By Violet Lucca in the July-August 2016 Issue
A few years back, a company soliciting young filmmakers to direct commercials tried to tempt potential applicants with the line “Be the next Michel Gondry!” Given Gondry’s variable success at the box office, the ad’s appeal seems to refer to a general air of originality, the sweetly surreal, the handmade. Often imitated but never truly replicated, the Gondrian sensibility is rooted in fantastical imagery that expresses some type of fragility: the crumbling mindscapes of Eternal Sunshine of the Spotless Mind (04), the woman perpetually on the verge of awakening and refracting herself in the video for the Chemical Brothers’ “Let Forever Be,” or the earnest crappiness of the “sweded” movies in Be Kind Rewind (08) that bring together a neighborhood threatened by gentrification.
Gondry’s last widely released feature, 2011’s The Green Hornet, committed the cardinal sin of not launching a superhero franchise and seemingly banished the director from Hollywood. But no matter—when not getting bogged down by the demands of producers (as with 2013’s Mood Indigo), he’s been doing his finest work and expanding the scope of what “Gondrian” means. In Microbe & Gasoline, the filmmaker returns to the fertile ground of youth previously explored in the painfully accurate portrait of teenagers The We and the I (12). In this non-standard road movie, Daniel (Ange Dargent) lives in Versailles with his two brothers, very depressive mother, and exasperated father; at school, he’s called “Microbe” because of his small stature.

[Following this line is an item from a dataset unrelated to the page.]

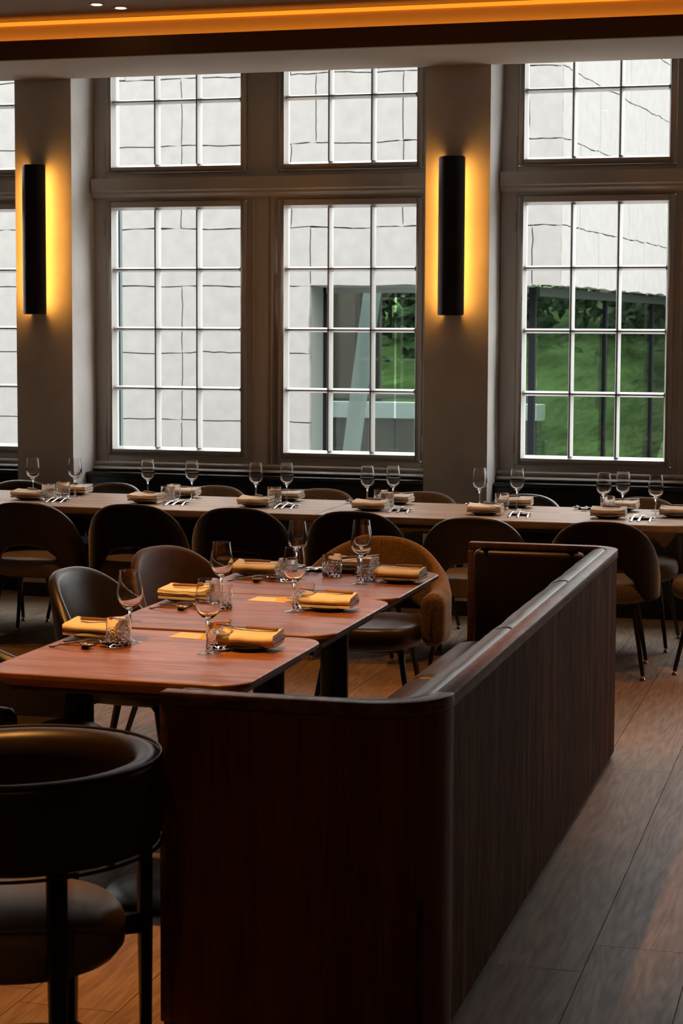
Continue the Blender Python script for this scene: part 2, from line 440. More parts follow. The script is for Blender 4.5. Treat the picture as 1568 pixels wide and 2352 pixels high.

One of those kids who is always drawing, Daniel is introduced waking up an hour before his alarm goes off so he can eat breakfast by himself and then climb back into bed; he’s elected to be a loner as much as it’s been forced on him.
Daniel’s bond with Theo (Théophile Baquet), the new kid at school and a kind-hearted smart-ass, is almost instantaneous. Theo’s an effortlessly cool kid who’d probably be more popular if his family wasn’t so poor. He arrives at school in his third-rate red “Thriller” jacket smelling like a garage, and is derisively dubbed “Gasoline” by some bullies. Dramatizing the two boys’ respective insecurities and strengths, Gondry has crafted a pair of loners who complement each other but aren’t so outrageously different that their companionship feels forced.
Like his antique shop owner dad, Theo is a connoisseur of junk, and after acquiring an old two-stroke engine, he resolves to build a car so that he and Daniel can live “the dream of absolute independence.” When they discover that their creation can’t legally be driven on any road, they disguise it as a house: with a pull of a flap, the wheels are covered, making it undetectable to police. This design (and the fact that the trick actually works) is the only explicit Gondry quirk we’re offered, and the film never crosses into the realms of the overly precious. With the two travelers on the cusp of raging teenage horniness, their destination is a camp in the rural Aubrac staffed by buxom cooks. Daniel secretly reroutes their trajectory in the hopes of encountering his school crush at her family’s cabin. Their journey leads them to an overzealous dentist, a motorcycle gang that plays American football, and a deepened distaste for our ultra-connected, digital world.
Far more important to the film than these adventures is the chemistry between Daniel and Theo. Gondry wisely opts to portray each boy’s sadness through his actions (Daniel’s sleeplessness, Theo’s desire to run away) rather than through episodes of anger or on-the-nose dialogue. These boys are all too real, and their final moment together is among the most quietly devastating in all of Gondry’s oeuvre.